What coursework-related projects were/are you working on this year, and what interests or excites you about them? 

For my capstone, I’m working on a thirty-page poetry portfolio with Divya wherein I explore my identity as a black woman, and wherein I experiment with the structure of poems. The thing I find most exciting about this project is watching it come together. Every week or so, I would go to Divya with a few small drafts and a lot of confusion in terms of what I could do with those drafts. But it was amazing to see how those drafts transformed into meaningful, heartfelt pieces over the semester. I’ve also been very interested by process of exploring what it means to be a black poet, and if blackness is still blackness when the poem is a tender exploration of a looking at flowers on a foggy morning, or if blackness is only blackness when it responds to the world’s socio-political state.

I’m also working on a dark comedy with Jeff (although, I don’t want to describe it quite yet). I’m excited by this project because it fulfills my need for comedy, and it gives me a chance to create strange characters and watch them interact which I’ve always found fascinating. Plus, I think the fun of screenwriting is being able to create these small but immersive, human moments, so I’m looking forward to that as I continue.

What are your hopes and aspirations, post-graduation? 

This is a vague response, but all I want to do in life is create. I get this rush of adrenaline at the beginning of a project when I know something’s there and I’m trying to figure out what. And I get another rush at the end, when I see my mess of ideas come together in a cohesive way.

Right now, I have my heart set on writing and directing a TV show and/or a short film. But I hope to write many poetry books, a musical, maybe even a fictional podcast. I especially hope that the things I create help people feel seen, especially black girls who don’t have a lot of good representation in art. That would be invaluable to me.

Please reflect a bit on the strange experience of being a graduating senior during this moment of local and global crisis. What resources have been most useful to you in navigating this unprecedented situation?
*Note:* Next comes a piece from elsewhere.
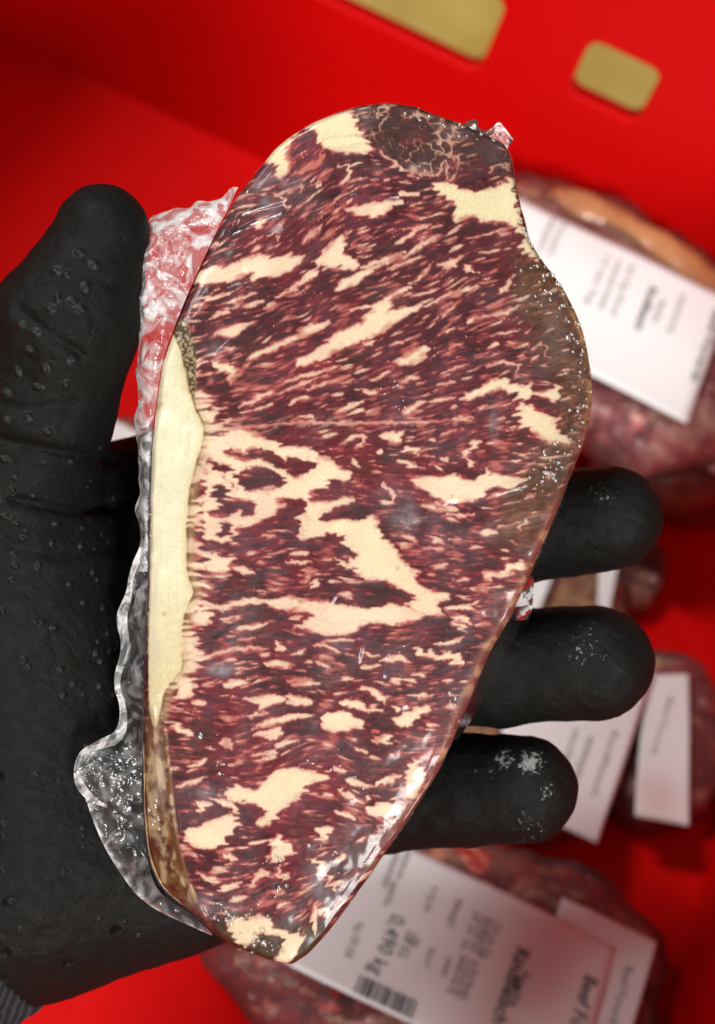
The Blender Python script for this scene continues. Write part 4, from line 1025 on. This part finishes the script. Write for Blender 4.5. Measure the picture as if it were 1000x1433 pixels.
hz = hz+.025*smooth01(.0, .6, fbm(px, py, 70, 341)); out2 = sample(OUTL, px, py)
fv = pad(px, py, z); bd = boundary(n2, m2); bp = np.stack([px[bd], py[bd]], 1); nb = len(bd)
tn = np.roll(bp, -3, 0)-np.roll(bp, 3, 0); nr = np.stack([tn[:, 1], -tn[:, 0]], 1); nr /= np.linalg.norm(nr, axis=1)[:, None]+1e-9
for _ in range(8): nr = (np.roll(nr, 1, 0)+nr+np.roll(nr, -1, 0))/3
V = [fv]; F = [grid_faces(n2, m2)]; prev = bd; tot = n2*m2; H = [hz]
for dep, o in ((.0035, 2.0), (.009, 3.0), (.0145, 2.6), (.019, .4)):
    q = bp+nr*o; V.append(pad(q[:, 0], q[:, 1], -.0022-dep+0*q[:, 0])); H.append(np.full(nb, .05)); cur = np.arange(tot, tot+nb); tot += nb
    F.append(np.stack([prev, cur, np.roll(cur, -1), np.roll(prev, -1)], 1)); prev = cur
film = mesh_obj('film', W(np.concatenate(V)), np.concatenate(F), M_FILM, steak, cols={'haze': np.concatenate(H)})

# loose film standing off the edges: built as draped sheets from cross-lines
def sheet(name, rws, nu, nv, amp, haze, seed, label=None, edge=.6, jag=0.0, bulge=.0):
    """rws: [(left (px,py,z), right (px,py,z))]; swept smoothly, wrinkled"""
    L = np.array([r[0] for r in rws], float); R = np.array([r[1] for r in rws], float); t = np.linspace(0, len(rws)-1, nv)
    def cr(P):
        i = np.clip(np.floor(t).astype(int), 0, len(P)-2); f = (t-i)[:, None]; p0 = P[np.maximum(i-1, 0)]; p1 = P[i]; p2 = P[i+1]; p3 = P[np.minimum(i+2, len(P)-1)]
        return .5*((2*p1)+(-p0+p2)*f+(2*p0-5*p1+4*p2-p3)*f*f+(-p0+3*p1-3*p2+p3)*f**3)
    l, r = cr(L), cr(R); u = np.linspace(0, 1, nu)[None, :, None]; g = l[:, None]*(1-u)+r[:, None]*u
    uu = u[0, :, 0][None, :]; vv = np.linspace(0, 1, nv)[:, None]
    win = np.sin(PI*np.clip(uu*.93+.07, 0, 1))*np.ones_like(vv); free = (1-uu)
    X, Y = g[..., 0], g[..., 1]
    g = g.copy(); g[..., 2] += bulge*win+amp*(fbm(X, Y, 26, seed)+.6*fbm(X, Y, 11, seed+3)*1.0)*(.25+.75*free)
    g[..., 0] += jag*fbm(X+50, Y, 42, seed+5, 2)*free; g[..., 1] += jag*1.6*fbm(X, Y+90, 30, seed+7, 2)*np.exp(-vv*14)
    q = g.reshape(-1, 3); v = np.array([at(a, b, c) for a, b, c in q])
    hz = np.clip(haze*(.55+.6*fbm(X, Y, 18, seed+9))+edge*np.exp(-uu*9)+edge*.9*np.exp(-vv*13), 0, 1).ravel()
    o = mesh_obj(name, W(v), grid_faces(nv, nu), M_LOOSE, film, cols={'haze': hz})
    if label: o['label'] = label
    return o
sheet('bag_flap', [((214, 303, -.010), (334, 260, -.006)), ((196, 330, -.006), (322, 286, -.003)), ((190, 352, -.004), (305, 320, -.002)), ((192, 400, -.003), (274, 386, -.001)), ((195, 455, -.004), (248, 447, -.001)), ((194, 525, -.006), (227, 510, -.002)), ((194, 610, -.007), (215, 600, -.003)), ((195, 700, -.007), (211, 700, -.003)), ((193, 775, -.007), (210, 770, -.003)), ((190, 800, -.008), (209, 800, -.003))],
      60, 200, .0012, .85, 401, 'milky crumpled pouch of film at the thumb', jag=7, edge=.95, bulge=.0026)
sheet('bag_flap', [((199, 762, -.006), (210, 768, -.003)), ((184, 800, -.008), (209, 808, -.003)), ((181, 835, -.008), (208, 845, -.003)), ((169, 863, -.007), (207, 875, -.003)), ((178, 905, -.009), (206, 908, -.003)), ((161, 955, -.007), (204, 955, -.003)), ((174, 990, -.009), (202, 1000, -.004)), ((164, 1032, -.008), (200, 1042, -.004)), ((124, 1046, -.004), (199, 1068, -.005)), ((107, 1074, -.002), (198, 1090, -.005)), ((115, 1106, -.004), (198, 1118, -.006)), ((130, 1148, -.007), (201, 1150, -.007)), ((152, 1195, -.009), (206, 1200, -.008)), ((178, 1236, -.011), (218, 1240, -.009)), ((208, 1266, -.011), (240, 1262, -.009)), ((250, 1288, -.010), (268, 1280, -.008)), ((296, 1309, -.006), (297, 1306, -.005))],
      60, 340, .0013, .20, 431, 'clear strip of film lying on the palm', jag=2, edge=.6)
def ribbon(name, path, w, tw, haze, seed, label=None):
    P = chaikin(np.array([q[:2] for q in path]), 3, False); n = len(P); t = np.gradient(P, axis=0); t /= np.linalg.norm(t, axis=1)[:, None]; nn = np.stack([-t[:, 1], t[:, 0]], 1)
    z = np.interp(np.linspace(0, 1, n), np.linspace(0, 1, len(path)), [q[2] for q in path]); rw = []
    for i in range(n):
        ph = tw*i/n*2*PI+.55*math.sin(i*.16+seed); ww = w*(.75+.25*math.sin(i*.19+seed))*min(1, 4*(n-i)/n+.3); c_, s_ = math.cos(ph)*ww, math.sin(ph)*ww*S
        rw.append(((P[i, 0]+nn[i, 0]*c_, P[i, 1]+nn[i, 1]*c_, z[i]+s_), (P[i, 0]-nn[i, 0]*c_, P[i, 1]-nn[i, 1]*c_, z[i]-s_)))
    return sheet(name, rw, 14, n*4, .0007, haze, seed, label, edge=.4)
ribbon('bag_seam', [(200, 768, -.004), (184, 800, -.005), (180, 835, -.006), (168, 865, -.005), (178, 905, -.006), (160, 955, -.004), (174, 990, -.006), (170, 1030, -.006), (140, 1042, -.003), (112, 1052, -.001), (106, 1080, .000), (114, 1104, -.001), (134, 1122, -.003), (150, 1128, -.005)], 8, .06, .9, 437, 'whitened twisted seam of the bag curling on the palm')
sheet('bag_flap', [((747, 806, -.016), (738, 812, -.012)), ((746, 830, -.014), (727, 832, -.012)), ((744, 850, -.014), (720, 852, -.012)), ((738, 868, -.016), (722, 868, -.013))], 24, 50, .0006, .8, 461, jag=2)
sheet('bag_flap', [((742, 845, -.020), (722, 850, -.006)), ((716, 900, -.021), (696, 897, -.006)), ((690, 952, -.022), (670, 945, -.006)), ((664, 1000, -.022), (648, 1000, -.006)), ((640, 1035, -.022), (635, 1036, -.006))], 24, 90, .0002, .35, 481, edge=.5)
sheet('bag_flap', [((646, 172, -.006), (648, 186, -.003)), ((660, 168, -.004), (664, 190, -.003)), ((670, 182, -.005), (676, 196, -.003)), ((686, 180, -.004), (688, 200, -.003)), ((701, 172, -.003), (700, 204, -.003)), ((718, 196, -.004), (708, 210, -.003))], 26, 80, .0012, 1.3, 501, jag=6, edge=1.0)

# air bubbles and drip beads trapped under the film
rs = np.random.RandomState(12); beads = []
def spray(n, x0, y0, x1, y1, sx, sy, r0=.8, r1=2.6):
    for _ in range(n):
        t = rs.rand(); x = x0+(x1-x0)*t+sx*rs.randn(); y = y0+(y1-y0)*t+sy*rs.randn()
        if sample(OUTL, np.array([x]), np.array([y]))[0] > 1.5: beads.append((x, y, 1.25*(r0+(r1-r0)*rs.rand()**1.8)))
spray(40, 785, 625, 755, 690, 12, 10, .9, 3.0); spray(80, 728, 312, 790, 405, 3, 3, .8, 2.4); spray(30, 800, 440, 822, 560, 7, 8, .7, 2.2); spray(26, 795, 410, 820, 520, 9, 10, .7, 2.4); spray(26, 740, 380, 770, 420, 18, 14, .8, 2.4)
spray(26, 560, 150, 705, 200, 6, 6, .7, 2.4); spray(16, 815, 530, 805, 610, 6, 10); spray(26, 300, 1275, 350, 1290, 16, 10, .8, 3.0); spray(16, 345, 1318, 400, 1335, 10, 6, .8, 3.2); spray(16, 380, 1190, 400, 1245, 8, 12, .8, 3.2)
spray(10, 540, 540, 565, 580, 10, 8, .8, 2); spray(14, 212, 1130, 224, 1160, 5, 10, .8, 2.6); spray(40, 211, 560, 210, 760, 1.5, 4, .6, 1.3); spray(14, 440, 1050, 510, 1100, 14, 10, .8, 2.2); spray(8, 630, 980, 640, 1000, 4, 6, 1, 2.6)
spray(36, 300, 300, 700, 1150, 130, 120, .5, 1.2); spray(10, 278, 1015, 310, 1085, 8, 8, 1, 2.6); spray(6, 440, 1160, 480, 1220, 8, 8, 1, 3)
V = []; F = []
for x, y, r in beads:
    z0 = float(face_z(np.array([x]), np.array([y]))[0])+.00062; k = len(V); seg = 10
    ex, ey, an = 1+.5*rs.rand(), 1, rs.rand()*PI
    for a in (0, 35, 65, 88):
        for j in range(seg):
            th = 2*PI*j/seg; c = math.cos(math.radians(a))*r; qx, qy = c*math.cos(th)*ex, c*math.sin(th)
            V.append(((x+qx*math.cos(an)-qy*math.sin(an)-500)*S, (716.5-y+qx*math.sin(an)+qy*math.cos(an))*S, z0+math.sin(math.radians(a))*r*S*.8))
    for i in range(3):
        for j in range(seg): j2 = (j+1) % seg; F.append((k+i*seg+j, k+i*seg+j2, k+(i+1)*seg+j2, k+(i+1)*seg+j))
    F.append(tuple(k+3*seg+j for j in range(seg)))
tag(mesh_obj('air_bubbles', W(np.array(V)), F, M_BUBBLE, steak), kind='stuff')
At first, I was okay with the changes this situation has caused (cancelled events, online classes, self-isolation, etc.). Why? Well, two reasons: 1. Being the introvert that I am, I enjoy being alone. I thought self-isolation wouldn’t be a problem for me. 2. I’ll be honest with you: I didn’t want to attend graduation. I was going to attend regardless because I knew it would make my family and friends happy to see me on that stage, but I’ve never liked big, formal ceremonies, so I was okay with graduation being cancelled or postponed.

At the time of writing this, I think it’s my fifth or sixth week of quarantine. I cannot stress how deeply I miss being able to sit and write in the Broad Art Museum, or how much I miss the simplicity of being able to walk around the CAL office, talk with my professors, and, together, create a space with a very encouraging, exciting, and warm creative energy. I miss our in-person community, I mourn for the events that were cancelled, and I mourn for the idea of what my senior year would have been like under normal circumstances.

I know many of us have carried on as if nothing has changed except our ability to work from home, but it is okay to acknowledge that this is a weird and scary time. I’ve been talking with a few of my friends, and we’ve come to the conclusion that this experience is akin to grief for many of us. Personally, the physical sensations I experienced after my grandmother’s death have resurfaced – I’m grieving again. I think it was important for me to understand and accept that.

This is not a Sponsored answer, but despite mourning our in-person community, the resource I’ve found most useful is our community, as well as my friends and family back home. If I need anything, it’s clear that I can reach out to our community and ask for help. If nothing else, just remember: even if you feel alone, you’re not.  Or, at least, you don’t have to be.